[3D scene scripts]
========

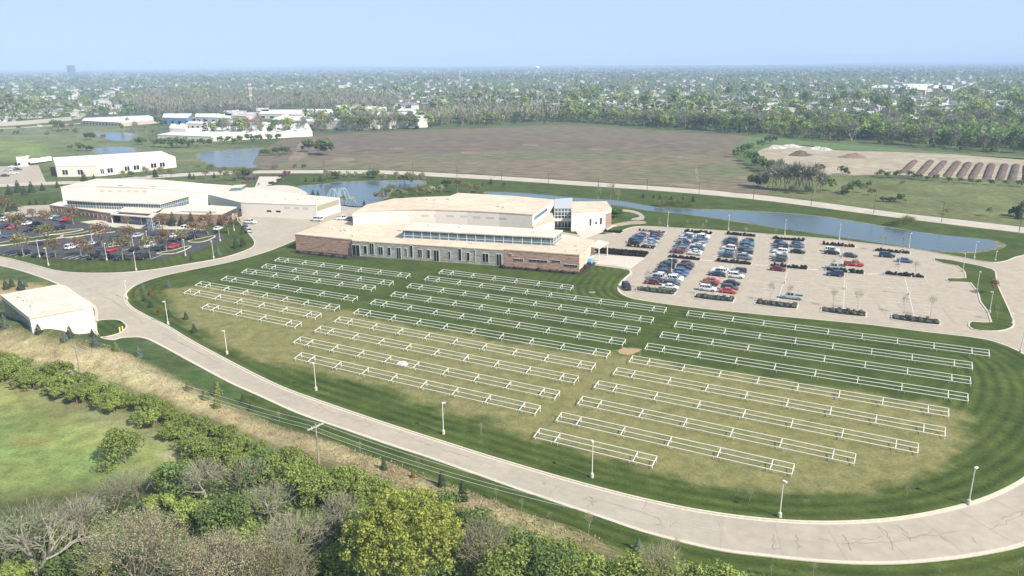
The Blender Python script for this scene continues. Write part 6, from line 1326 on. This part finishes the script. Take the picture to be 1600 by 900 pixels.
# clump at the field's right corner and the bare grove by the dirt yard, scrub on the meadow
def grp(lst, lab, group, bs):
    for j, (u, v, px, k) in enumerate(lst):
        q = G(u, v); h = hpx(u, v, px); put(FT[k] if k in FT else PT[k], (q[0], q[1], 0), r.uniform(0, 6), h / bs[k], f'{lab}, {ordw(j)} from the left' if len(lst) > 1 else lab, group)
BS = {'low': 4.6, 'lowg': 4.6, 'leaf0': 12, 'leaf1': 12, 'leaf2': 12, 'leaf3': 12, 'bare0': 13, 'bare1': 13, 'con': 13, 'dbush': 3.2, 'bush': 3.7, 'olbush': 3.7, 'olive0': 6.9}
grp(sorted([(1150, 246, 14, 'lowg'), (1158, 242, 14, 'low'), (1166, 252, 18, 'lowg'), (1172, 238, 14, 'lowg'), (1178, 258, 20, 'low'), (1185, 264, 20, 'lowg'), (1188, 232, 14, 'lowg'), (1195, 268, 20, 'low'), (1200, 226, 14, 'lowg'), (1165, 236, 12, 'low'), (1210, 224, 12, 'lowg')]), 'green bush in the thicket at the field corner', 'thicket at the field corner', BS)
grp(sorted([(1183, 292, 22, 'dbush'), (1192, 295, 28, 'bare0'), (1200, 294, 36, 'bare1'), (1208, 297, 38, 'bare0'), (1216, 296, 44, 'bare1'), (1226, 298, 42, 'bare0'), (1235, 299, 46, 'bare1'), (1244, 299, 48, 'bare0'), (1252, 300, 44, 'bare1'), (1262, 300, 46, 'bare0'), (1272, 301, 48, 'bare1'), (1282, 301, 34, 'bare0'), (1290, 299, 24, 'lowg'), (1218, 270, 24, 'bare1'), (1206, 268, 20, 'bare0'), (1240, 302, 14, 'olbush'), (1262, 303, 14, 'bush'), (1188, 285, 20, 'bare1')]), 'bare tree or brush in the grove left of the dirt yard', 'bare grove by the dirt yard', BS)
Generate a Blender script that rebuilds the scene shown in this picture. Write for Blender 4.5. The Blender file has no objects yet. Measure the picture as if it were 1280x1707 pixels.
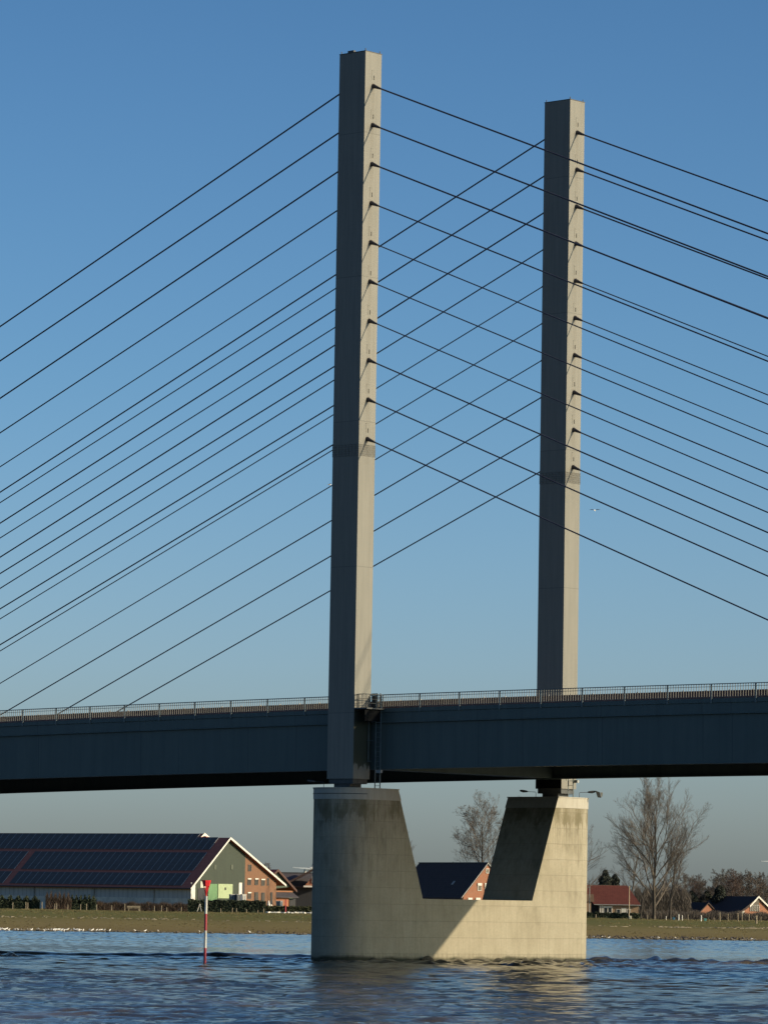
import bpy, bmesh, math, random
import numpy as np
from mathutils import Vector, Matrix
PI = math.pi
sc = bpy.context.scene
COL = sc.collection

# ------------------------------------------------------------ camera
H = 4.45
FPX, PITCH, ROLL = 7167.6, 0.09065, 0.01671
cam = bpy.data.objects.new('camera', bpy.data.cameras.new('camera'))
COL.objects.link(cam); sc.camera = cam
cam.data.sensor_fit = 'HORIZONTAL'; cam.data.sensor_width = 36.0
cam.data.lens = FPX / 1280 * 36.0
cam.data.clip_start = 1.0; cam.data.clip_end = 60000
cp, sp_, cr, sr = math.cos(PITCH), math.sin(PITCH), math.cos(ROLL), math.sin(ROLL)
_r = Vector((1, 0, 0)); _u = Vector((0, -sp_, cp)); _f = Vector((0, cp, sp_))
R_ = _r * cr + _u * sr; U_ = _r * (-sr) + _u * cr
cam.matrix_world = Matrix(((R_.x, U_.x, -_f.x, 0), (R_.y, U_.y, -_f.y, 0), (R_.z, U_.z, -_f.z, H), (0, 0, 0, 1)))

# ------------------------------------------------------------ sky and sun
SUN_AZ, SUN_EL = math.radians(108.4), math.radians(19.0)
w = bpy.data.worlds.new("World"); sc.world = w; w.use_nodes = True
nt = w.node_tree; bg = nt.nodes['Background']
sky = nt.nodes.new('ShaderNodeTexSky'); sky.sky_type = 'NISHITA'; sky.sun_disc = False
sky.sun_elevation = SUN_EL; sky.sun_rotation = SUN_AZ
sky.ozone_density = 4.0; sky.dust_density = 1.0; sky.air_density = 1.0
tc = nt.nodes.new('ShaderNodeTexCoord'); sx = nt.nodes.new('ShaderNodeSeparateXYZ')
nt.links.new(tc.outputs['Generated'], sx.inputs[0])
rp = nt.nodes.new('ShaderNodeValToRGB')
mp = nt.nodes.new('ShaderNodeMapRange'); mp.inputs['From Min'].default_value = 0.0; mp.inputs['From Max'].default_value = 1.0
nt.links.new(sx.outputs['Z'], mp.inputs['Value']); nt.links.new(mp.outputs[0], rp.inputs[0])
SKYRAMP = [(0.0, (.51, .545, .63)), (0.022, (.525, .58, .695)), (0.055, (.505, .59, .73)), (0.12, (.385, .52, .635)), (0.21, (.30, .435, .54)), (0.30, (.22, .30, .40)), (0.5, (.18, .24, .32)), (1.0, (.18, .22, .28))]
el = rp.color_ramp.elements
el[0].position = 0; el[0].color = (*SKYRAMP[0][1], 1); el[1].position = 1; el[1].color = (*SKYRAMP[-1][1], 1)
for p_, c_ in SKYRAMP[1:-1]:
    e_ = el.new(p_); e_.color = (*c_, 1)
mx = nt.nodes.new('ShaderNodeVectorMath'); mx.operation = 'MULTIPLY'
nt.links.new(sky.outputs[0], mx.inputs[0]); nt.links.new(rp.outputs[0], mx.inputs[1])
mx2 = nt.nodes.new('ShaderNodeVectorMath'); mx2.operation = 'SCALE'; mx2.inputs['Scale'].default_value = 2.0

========

§ **Exercise objective**:
Copy out every line of the material above exactly, skipping the pictures.

§ **Solution to the exercise**:
The Blender Python script for this scene continues. Write part 6, from line 1326 on. This part finishes the script. Take the picture to be 1600 by 900 pixels.
# clump at the field's right corner and the bare grove by the dirt yard, scrub on the meadow
def grp(lst, lab, group, bs):
    for j, (u, v, px, k) in enumerate(lst):
        q = G(u, v); h = hpx(u, v, px); put(FT[k] if k in FT else PT[k], (q[0], q[1], 0), r.uniform(0, 6), h / bs[k], f'{lab}, {ordw(j)} from the left' if len(lst) > 1 else lab, group)
BS = {'low': 4.6, 'lowg': 4.6, 'leaf0': 12, 'leaf1': 12, 'leaf2': 12, 'leaf3': 12, 'bare0': 13, 'bare1': 13, 'con': 13, 'dbush': 3.2, 'bush': 3.7, 'olbush': 3.7, 'olive0': 6.9}
grp(sorted([(1150, 246, 14, 'lowg'), (1158, 242, 14, 'low'), (1166, 252, 18, 'lowg'), (1172, 238, 14, 'lowg'), (1178, 258, 20, 'low'), (1185, 264, 20, 'lowg'), (1188, 232, 14, 'lowg'), (1195, 268, 20, 'low'), (1200, 226, 14, 'lowg'), (1165, 236, 12, 'low'), (1210, 224, 12, 'lowg')]), 'green bush in the thicket at the field corner', 'thicket at the field corner', BS)
grp(sorted([(1183, 292, 22, 'dbush'), (1192, 295, 28, 'bare0'), (1200, 294, 36, 'bare1'), (1208, 297, 38, 'bare0'), (1216, 296, 44, 'bare1'), (1226, 298, 42, 'bare0'), (1235, 299, 46, 'bare1'), (1244, 299, 48, 'bare0'), (1252, 300, 44, 'bare1'), (1262, 300, 46, 'bare0'), (1272, 301, 48, 'bare1'), (1282, 301, 34, 'bare0'), (1290, 299, 24, 'lowg'), (1218, 270, 24, 'bare1'), (1206, 268, 20, 'bare0'), (1240, 302, 14, 'olbush'), (1262, 303, 14, 'bush'), (1188, 285, 20, 'bare1')]), 'bare tree or brush in the grove left of the dirt yard', 'bare grove by the dirt yard', BS)
Generate a Blender script that rebuilds the scene shown in this picture. Write for Blender 4.5. The Blender file has no objects yet. Measure the picture as if it were 1280x1707 pixels.
import bpy, bmesh, math, random
import numpy as np
from mathutils import Vector, Matrix
PI = math.pi
sc = bpy.context.scene
COL = sc.collection

# ------------------------------------------------------------ camera
H = 4.45
FPX, PITCH, ROLL = 7167.6, 0.09065, 0.01671
cam = bpy.data.objects.new('camera', bpy.data.cameras.new('camera'))
COL.objects.link(cam); sc.camera = cam
cam.data.sensor_fit = 'HORIZONTAL'; cam.data.sensor_width = 36.0
cam.data.lens = FPX / 1280 * 36.0
cam.data.clip_start = 1.0; cam.data.clip_end = 60000
cp, sp_, cr, sr = math.cos(PITCH), math.sin(PITCH), math.cos(ROLL), math.sin(ROLL)
_r = Vector((1, 0, 0)); _u = Vector((0, -sp_, cp)); _f = Vector((0, cp, sp_))
R_ = _r * cr + _u * sr; U_ = _r * (-sr) + _u * cr
cam.matrix_world = Matrix(((R_.x, U_.x, -_f.x, 0), (R_.y, U_.y, -_f.y, 0), (R_.z, U_.z, -_f.z, H), (0, 0, 0, 1)))

# ------------------------------------------------------------ sky and sun
SUN_AZ, SUN_EL = math.radians(108.4), math.radians(19.0)
w = bpy.data.worlds.new("World"); sc.world = w; w.use_nodes = True
nt = w.node_tree; bg = nt.nodes['Background']
sky = nt.nodes.new('ShaderNodeTexSky'); sky.sky_type = 'NISHITA'; sky.sun_disc = False
sky.sun_elevation = SUN_EL; sky.sun_rotation = SUN_AZ
sky.ozone_density = 4.0; sky.dust_density = 1.0; sky.air_density = 1.0
tc = nt.nodes.new('ShaderNodeTexCoord'); sx = nt.nodes.new('ShaderNodeSeparateXYZ')
nt.links.new(tc.outputs['Generated'], sx.inputs[0])
rp = nt.nodes.new('ShaderNodeValToRGB')
mp = nt.nodes.new('ShaderNodeMapRange'); mp.inputs['From Min'].default_value = 0.0; mp.inputs['From Max'].default_value = 1.0
nt.links.new(sx.outputs['Z'], mp.inputs['Value']); nt.links.new(mp.outputs[0], rp.inputs[0])
SKYRAMP = [(0.0, (.51, .545, .63)), (0.022, (.525, .58, .695)), (0.055, (.505, .59, .73)), (0.12, (.385, .52, .635)), (0.21, (.30, .435, .54)), (0.30, (.22, .30, .40)), (0.5, (.18, .24, .32)), (1.0, (.18, .22, .28))]
el = rp.color_ramp.elements
el[0].position = 0; el[0].color = (*SKYRAMP[0][1], 1); el[1].position = 1; el[1].color = (*SKYRAMP[-1][1], 1)
for p_, c_ in SKYRAMP[1:-1]:
    e_ = el.new(p_); e_.color = (*c_, 1)
mx = nt.nodes.new('ShaderNodeVectorMath'); mx.operation = 'MULTIPLY'
nt.links.new(sky.outputs[0], mx.inputs[0]); nt.links.new(rp.outputs[0], mx.inputs[1])
mx2 = nt.nodes.new('ShaderNodeVectorMath'); mx2.operation = 'SCALE'; mx2.inputs['Scale'].default_value = 2.0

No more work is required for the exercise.